Charles Dickens first published A Christmas Carol in 1843. The work has never since been out of print, with countless translations and stage adaptations. Many scholars contend that the modern Christmas festival celebrated around the world is profoundly shaped by Dickens’s description of the English Victorian holiday in A Christmas Carol and his other seasonal writings.
Today, A Christmas Carol is generally thought of as a tale of personal redemption, how one man finds his way back from cold avarice to the warmth of general sociability. However, when first written, it was as much a critique of society as it was of an individual. A Christmas Carol is a biting satire of Victorian England, where Malthusianism, the English Poor Laws, and soon-to-emerge Social Darwinism conspired to relegate the indigent of industrializing Britain to “another race of creatures.”
A Christmas Carol is my favorite book.

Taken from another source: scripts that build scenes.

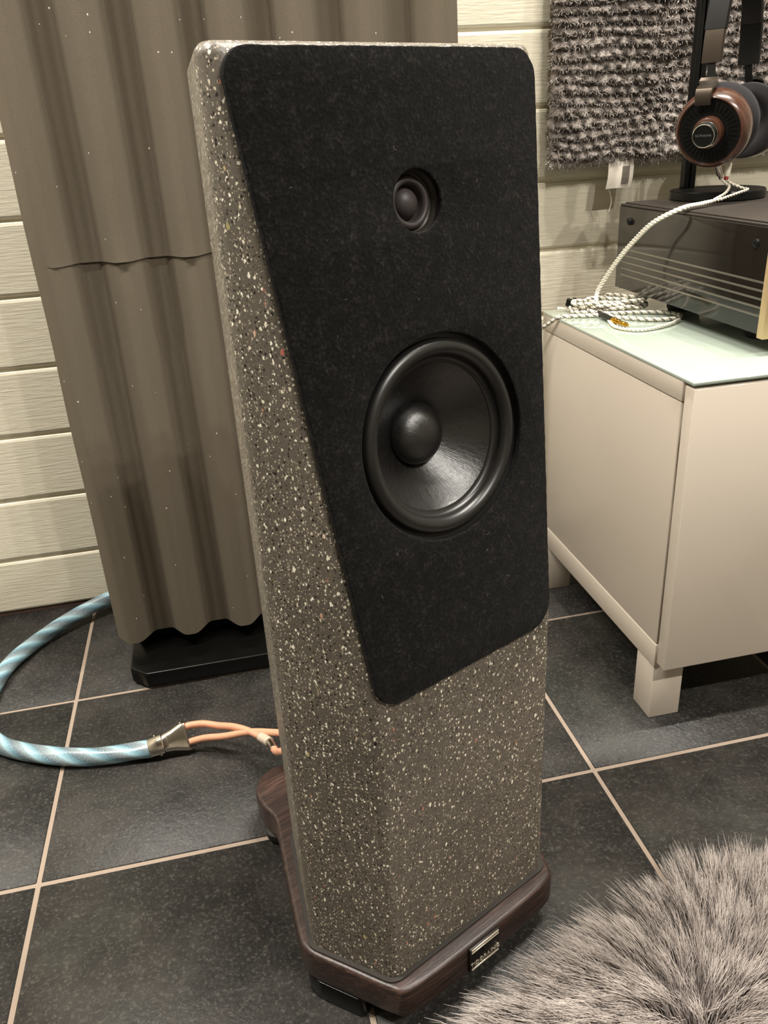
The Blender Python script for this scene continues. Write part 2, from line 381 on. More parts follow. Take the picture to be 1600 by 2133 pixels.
# ------------------------------------------------------------------ the setting
XL, XR, YB, YF, ZC = -1.9, 2.3, 1.3377, -2.4, 2.4
TX, TY, TW, TH, GR = -.279, .717, .331, .335, .0052
floor = struct(link('floor', box_me((XR-XL, YB+.03-YF, .03), 0), M['grout'], None, Matrix.Translation(((XL+XR)/2, (YB+.03+YF)/2, -.0165))))
tile_mesh = box_me((TW-GR, TH-GR, .010), .0012, 1); tile_mesh.materials.append(M['tile'])
inv = floor.matrix_world.inverted() if False else Matrix.Translation(-floor.location)
i0 = int(math.floor((XL-TX)/TW)); j0 = int(math.floor((YF-TY)/TH))
cut = {}
for i in range(i0, int(math.ceil((XR-TX)/TW))):
    for j in range(j0, int(math.ceil((YB-TY)/TH))):
        x0, x1 = max(TX+i*TW+GR/2, XL), min(TX+(i+1)*TW-GR/2, XR); y0, y1 = max(TY+j*TH+GR/2, YF), min(TY+(j+1)*TH-GR/2, YB+.004)
        if x1-x0 < .01 or y1-y0 < .01: continue
        full = x1-x0 > TW-GR-.001 and y1-y0 > TH-GR-.001
        me = tile_mesh
        if not full:
            key = (round(x1-x0, 4), round(y1-y0, 4))
            if key not in cut: cut[key] = box_me((x1-x0, y1-y0, .010), .0012, 1); cut[key].materials.append(M['tile'])
            me = cut[key]
        t = bpy.data.objects.new('tile', me); C.objects.link(t); t.parent = floor
        t.matrix_local = inv @ Matrix.Translation(((x0+x1)/2, (y0+y1)/2, -.005+rng.uniform(-.0003, .0003)-.0003))

wall = struct(box('wall_back', (XL, YB+.0042, 0), (XR, YB+.08, ZC), M['groove'], None, 0))
PP = .1085; pw = PP-.0038
# a plank: flat board with softly rounded long edges
prof = [(0.0060, -pw/2), (.0040, -pw/2), (.0012, -pw/2+.0018), (0, -pw/2+.0052), (0, pw/2-.0052), (.0012, pw/2-.0018), (.0040, pw/2), (.0060, pw/2)]
L2 = (XR-XL)/2-.001
V = [(s*L2, y, z) for s in (-1, 1) for y, z in prof]; k = len(prof)
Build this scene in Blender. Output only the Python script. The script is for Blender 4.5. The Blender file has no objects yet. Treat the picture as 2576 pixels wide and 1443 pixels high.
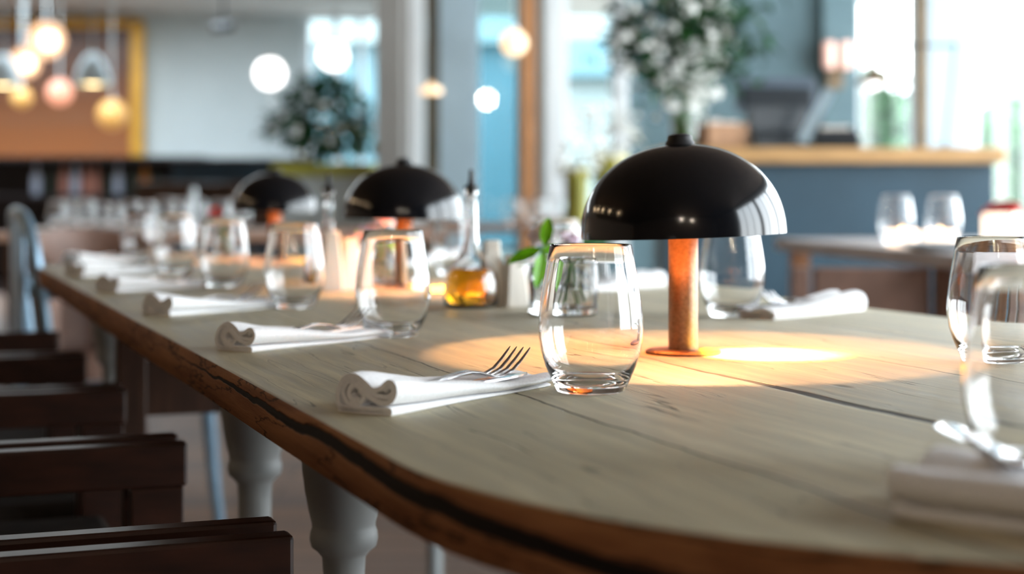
import bpy, bmesh, math, random
from mathutils import Vector, Matrix
random.seed(7)
R = math.radians
SC = bpy.context.scene
COL = SC.collection

# ------------------------------------------------------------------ camera, world, exposure
FPX, CX, HY, EYE = 4060.0, 1288.0, 487.0, 0.90          # focal length in pixels, centre column, horizon row, eye height
cam_d = bpy.data.cameras.new('camera'); cam = bpy.data.objects.new('camera', cam_d); COL.objects.link(cam)
cam.location = (0, 0, EYE); cam.rotation_euler = (R(90), 0, 0)
cam_d.sensor_width = 36.0; cam_d.lens = FPX / 2576 * 36
cam_d.shift_y = (HY - 1443 / 2) / 2576
cam_d.clip_start = 0.05; cam_d.clip_end = 200
cam_d.dof.use_dof = True; cam_d.dof.focus_distance = 1.30; cam_d.dof.aperture_fstop = 4.0
SC.camera = cam
SC.view_settings.view_transform = 'Standard'; SC.view_settings.look = 'None'
SC.view_settings.exposure = 2.0; SC.view_settings.gamma = 1.0
SC.view_settings.use_curve_mapping = False
SC.cycles.max_bounces = 14; SC.cycles.diffuse_bounces = 5; SC.cycles.glossy_bounces = 5
SC.cycles.transmission_bounces = 12; SC.cycles.transparent_max_bounces = 12
SC.cycles.sample_clamp_indirect = 8.0

wd = bpy.data.worlds.new('sky'); SC.world = wd; wd.use_nodes = True
wn = wd.node_tree; wn.nodes.clear()
wo = wn.nodes.new('ShaderNodeOutputWorld'); wb = wn.nodes.new('ShaderNodeBackground')
wtc = wn.nodes.new('ShaderNodeTexCoord'); wsx = wn.nodes.new('ShaderNodeSeparateXYZ'); wrp = wn.nodes.new('ShaderNodeValToRGB')
wrp.color_ramp.elements[0].position = 0.0; wrp.color_ramp.elements[0].color = (.90, .97, 1.0, 1)
wrp.color_ramp.elements[1].position = 0.6; wrp.color_ramp.elements[1].color = (.80, .91, 1.0, 1)
wn.links.new(wtc.outputs['Generated'], wsx.inputs[0]); wn.links.new(wsx.outputs['Z'], wrp.inputs[0])
wn.links.new(wrp.outputs[0], wb.inputs['Color']); wb.inputs['Strength'].default_value = 3.9
wn.links.new(wb.outputs[0], wo.inputs[0])

def portal(name, loc, rot, sx, sy):
    """daylight portal in a window or added skylight opening: guides sky light, adds none"""
    d = bpy.data.lights.new(name, 'AREA'); d.shape = 'RECTANGLE'; d.size = sx; d.size_y = sy
    d.cycles.is_portal = True
    o = bpy.data.objects.new(name, d); COL.objects.link(o); o.location = loc; o.rotation_euler = rot
    return o

def pxp(px, py, d):
    """point seen at pixel (px, py) of the photograph at depth d"""
    return Vector(((px - CX) / FPX * d, d, EYE - (py - HY) / FPX * d))

# table frame: u runs along the long table away from the camera, v across it from the chair side
DU, DV, P0 = (-.3535, .9354), (.9354, .3535), (-.1416, 1.105)
TROT = math.atan2(.3535, .9354)
def uv(u, v, z=0.75):
    return Vector((P0[0] + u * DU[0] + v * DV[0], P0[1] + u * DU[1] + v * DV[1], z))

# ------------------------------------------------------------------ materials
def mat(name, col=(.8, .8, .8), rough=.5, metal=0.0, trans=0.0, ior=1.45, emit=None, estr=0.0, noise=None, spec=.5,
        stretch=(1, 1, 1), bump=0.0, coat=0.0, sheen=0.0):
    m = bpy.data.materials.new(name); m.use_nodes = True
    nt = m.node_tree; b = nt.nodes['Principled BSDF']
    b.inputs['Base Color'].default_value = (*col, 1); b.inputs['Roughness'].default_value = rough
    b.inputs['Metallic'].default_value = metal; b.inputs['Transmission Weight'].default_value = trans
    b.inputs['IOR'].default_value = ior; b.inputs['Specular IOR Level'].default_value = spec
    b.inputs['Coat Weight'].default_value = coat; b.inputs['Sheen Weight'].default_value = sheen
    if emit:
        b.inputs['Emission Color'].default_value = (*emit, 1); b.inputs['Emission Strength'].default_value = estr
    if noise:
        scale, amt = noise
        tc = nt.nodes.new('ShaderNodeTexCoord'); mp = nt.nodes.new('ShaderNodeMapping'); mp.inputs['Scale'].default_value = stretch
        n = nt.nodes.new('ShaderNodeTexNoise'); n.inputs['Scale'].default_value = scale; n.inputs['Detail'].default_value = 6
        r = nt.nodes.new('ShaderNodeValToRGB')
        r.color_ramp.elements[0].position = .3; r.color_ramp.elements[1].position = .7
        r.color_ramp.elements[0].color = (*[c * (1 - amt) for c in col], 1)
        r.color_ramp.elements[1].color = (*[min(1, c * (1 + amt)) for c in col], 1)
        nt.links.new(tc.outputs['Object'], mp.inputs[0]); nt.links.new(mp.outputs[0], n.inputs['Vector'])
        nt.links.new(n.outputs['Fac'], r.inputs[0]); nt.links.new(r.outputs[0], b.inputs['Base Color'])
        if bump:
            bp = nt.nodes.new('ShaderNodeBump'); bp.inputs['Strength'].default_value = bump; bp.inputs['Distance'].default_value = .002
            nt.links.new(n.outputs['Fac'], bp.inputs['Height']); nt.links.new(bp.outputs[0], b.inputs['Normal'])
    return m

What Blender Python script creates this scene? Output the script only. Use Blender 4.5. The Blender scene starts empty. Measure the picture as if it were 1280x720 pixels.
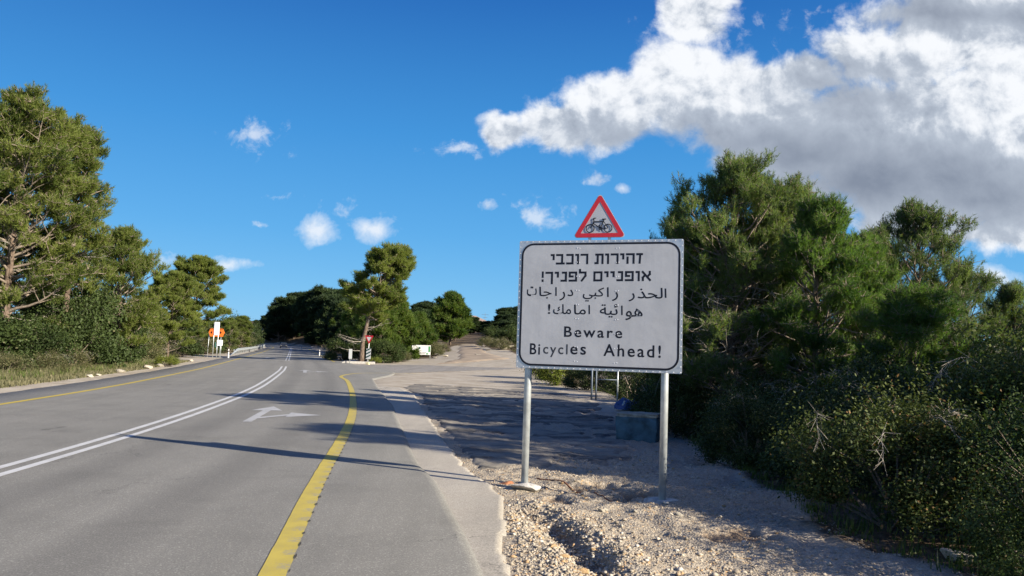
import bpy, math, random
import numpy as np
from mathutils import Matrix, Vector
R = math.radians
S = bpy.context.scene
COL = S.collection

# ------------------------------------------------------------------ camera
F = 995.0
CAMZ = 1.6
cam_d = bpy.data.cameras.new('camera')
cam_d.sensor_width = 36.0
cam_d.lens = 36.0 * F / 1280.0
cam_d.clip_start = 0.05
cam_d.clip_end = 6000
cam = bpy.data.objects.new('camera', cam_d)
COL.objects.link(cam)
CM = Matrix.Rotation(R(90 + 4.5), 3, 'X') @ Matrix.Rotation(R(1.8), 3, 'Z')
cam.matrix_world = Matrix.Translation((0, 0, CAMZ)) @ CM.to_4x4()
S.camera = cam

# ------------------------------------------------------------------ light
SUN_EL, SUN_AZ = 21.5, 28.0          # elevation; degrees behind the camera's right hand
SUNV = Vector((math.cos(R(SUN_AZ)) * math.cos(R(SUN_EL)), -math.sin(R(SUN_AZ)) * math.cos(R(SUN_EL)), math.sin(R(SUN_EL))))
ld = bpy.data.lights.new('sun', 'SUN')
ld.energy = 5.0
ld.angle = R(0.5)
ld.color = (1.0, 0.88, 0.72)
lo = bpy.data.objects.new('sun', ld)
lo.rotation_euler = SUNV.to_track_quat('Z', 'Y').to_euler()
lo.location = (30, -15, 30)
COL.objects.link(lo)
S.view_settings.view_transform = 'Standard'
S.view_settings.look = 'None'
S.view_settings.exposure = 1.3
S.view_settings.gamma = 1.0
S.view_settings.use_curve_mapping = False
SKY_STRENGTH = 0.062


class NT:
    """small node builder"""
    def __init__(s, tree):
        s.t = tree
    def n(s, kind, **kw):
        nd = s.t.nodes.new(kind)
        for k, v in kw.items():
            if k == 'ins':
                for kk, vv in v.items():
                    s.put(nd.inputs[kk], vv)
            else:
                setattr(nd, k, v)
        return nd
    def put(s, sock, v):
        if isinstance(v, bpy.types.NodeSocket):
            s.t.links.new(v, sock)
        else:
            sock.default_value = v
    def m(s, op, a, b=None, c=None, clamp=False):
        nd = s.t.nodes.new('ShaderNodeMath'); nd.operation = op; nd.use_clamp = clamp
        s.put(nd.inputs[0], a)
        if b is not None: s.put(nd.inputs[1], b)
        if c is not None: s.put(nd.inputs[2], c)
        return nd.outputs[0]
    def v(s, op, a, b=None):
        nd = s.t.nodes.new('ShaderNodeVectorMath'); nd.operation = op
        s.put(nd.inputs[0], a)
        if b is not None: s.put(nd.inputs[1], b)
        return nd
    def mix(s, fac, a, b, blend='MIX'):
        nd = s.t.nodes.new('ShaderNodeMix'); nd.data_type = 'RGBA'; nd.blend_type = blend
        s.put(nd.inputs[0], fac); s.put(nd.inputs[6], a); s.put(nd.inputs[7], b)
        return nd.outputs[2]
    def noise(s, vec, scale, detail=4, rough=0.55, dist=0.0, color=False):
        nd = s.t.nodes.new('ShaderNodeTexNoise')
        s.put(nd.inputs['Vector'], vec)
        nd.inputs['Scale'].default_value = scale; nd.inputs['Detail'].default_value = detail
        nd.inputs['Roughness'].default_value = rough; nd.inputs['Distortion'].default_value = dist
        return nd.outputs['Color' if color else 0]
    def ramp(s, fac, lo, hi, a=0.0, b=1.0, smooth=True):
        nd = s.t.nodes.new('ShaderNodeMapRange'); nd.clamp = True
        if smooth: nd.interpolation_type = 'SMOOTHSTEP'
        s.put(nd.inputs[0], fac)
        for i, x in enumerate((lo, hi, a, b)): s.put(nd.inputs[1 + i], x)
        return nd.outputs[0]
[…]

I have read it every Christmas season since my early teens, always finding it full of new surprises and rich with proverbial wisdom. By casting Donald Trump as Ebenezer Scrooge for A Capital Christmas Carol, I hoped to use satire, and hopefully humor, to explore what this man and his presidency means for our beloved republic. And, to hold out hope for both.
I tried to be as faithful as possible to the Spirit of the work and as generous as possible to its protagonist. I hope neither Dickensians nor Republicans are put too terribly out of humor with me.